Let $\{f_n : \mathbb{D} → \mathbb{D}\}_{n=1}^\infty$ be a sequence of analytic functions such that the sequences $\{f_n(1/k)\}_{n=1}^\infty$ converge for any $k ∈ N, k > 1.$ Prove that the sequence ${f_n(z)}_{n=1}^\infty$ converges for all $z ∈ \mathbb{D}.$
This is a qual problem. I thought about maybe somehow using the identity principle or Schwarz' lemma but so far am having no luck.
The family $\mathscr{F} = \{ f_n : n \in \mathbb{Z}^+\}$ is a normal family, since $\mathbb{D}$ is bounded. Thus every sequence in $\mathscr{F}$ has a compactly convergent subsequence.
Now, let $\sigma, \tau \colon \mathbb{Z}^+ \to \mathbb{Z}^+$ two strictly increasing maps such that the subsequences $(f_{\sigma(n)})$ and $(f_{\tau(n)})$ of the original sequence converge compactly. Denote their respective limit functions by $f^{\sigma}$ and $f^{\tau}$.

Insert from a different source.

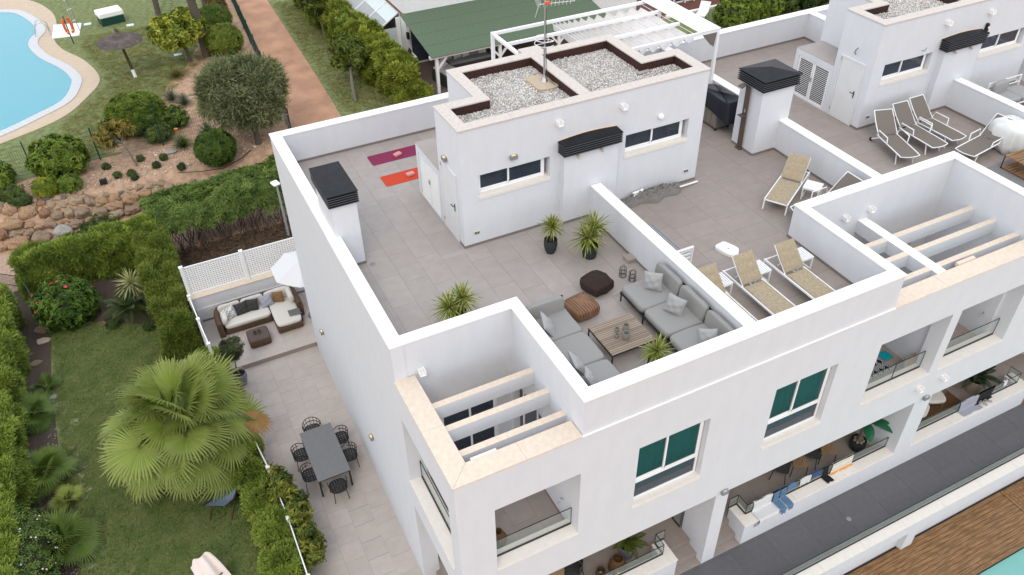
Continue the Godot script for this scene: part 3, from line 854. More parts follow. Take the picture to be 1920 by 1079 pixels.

Since for all $k \in \mathbb{N}\setminus\{0,1\}$ the sequence $f_n(1/k)$ is assumed to converge, it follows that
$$f^\sigma\left(\tfrac{1}{k}\right) = f^\tau\left(\tfrac{1}{k}\right)$$
for all $k \in \mathbb{N}\setminus\{0,1\}$, and since $(1/k)$ has a limit point in $\mathbb{D}$ (namely $0$), the identity theorem asserts that $f^\sigma \equiv f^\tau$.
Thus all convergent subsequences converge to the same limit.
This is a general criterion for the convergence of a sequence:
A sequence $(x_n)$ in a topological space $X$ converges to a point $x\in X$ if and only if every subsequence $(x_{n_k})$ of $(x_n)$ has a further subsequence $\left(x_{n_{k_m}}\right)$ that converges to $x$.
So we not only have the pointwise convergence of $f_n$, we even have the locally uniform convergence.